The Lost City (2005,
Magnolia/Cineson, dir. Andy Garcia, 143 min, R) effectively pits family
loyalty against larger views (however flawed) of social justice. In 1958, a
wealthy family in Havana contemplates its future, as its patriarch
tries to reaffirm the loyalty of his sons, one of whom, Fico (Andy Garcia)
runs a nightclub. The storm clouds of revolution against Batista’s right-wing
regime are gathering, and one of the sons, to the horror of his father’s
sense of family legacy, makes a plea for justice. There is discussion whether
democracy can come before revolution, and fear of the
redistribution of wealth by force. There are conversations to the
effect that there friends and enemies, but no acquaintances. The
son participates in a palace attack that resembles a similar scene in Saigon
in The Killing Fields, and is killed; another son is taken prisoner. All of
these “commie pinko” will soon happen in Cuba.

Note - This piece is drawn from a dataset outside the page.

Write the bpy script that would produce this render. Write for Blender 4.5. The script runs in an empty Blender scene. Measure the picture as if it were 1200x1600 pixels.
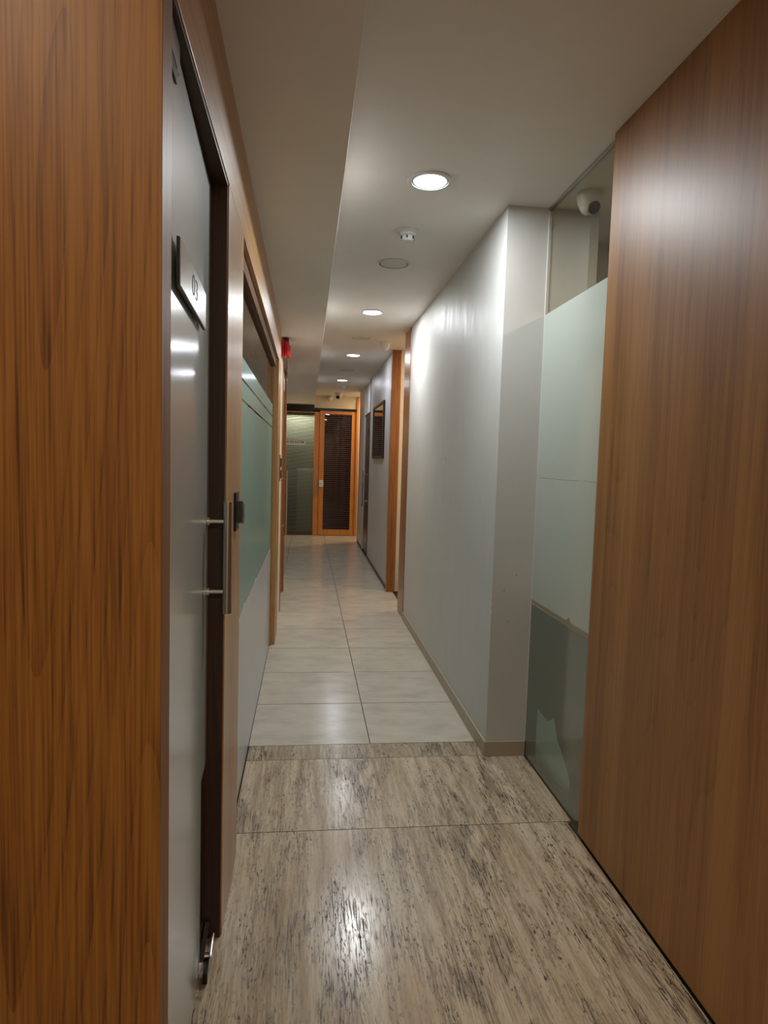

Shortly after New Year’s, 1959, Batista is driven from power and Castro takes
over. Soon the commies invade the nightclub, and make demands. The “Union”
owns the orchestra and can no longer use the saxophone, because it was
invented by a Belgian, and the Belgians are enemies of the people in
the Congo. The family is grasping the indignation of the extreme Left,
which regards family as a way to transmit unearned wealth, and views the rich
and propertied people as parasites on the workers. Their wealth must be
confiscated. One authoritarian regime is replaced by another, as is so often
the case. Fico will leave, but have most of his personal effects confiscated
before he can leave. He arrives in New York with no money, but his
friends, including “The Writer” Bill Murray (who lounges around, despite coat
and tie, in shorts revealing his hairless legs), will follow and help him
re-establish the club in under freedom. At the end, Fico says he is no longer
loyal to a lost cause, but he loyal to his Lost City (Havana). Dustin Hoffman
also stars in another example of a politically charged film with a veteran
all star cast using independent production and financing.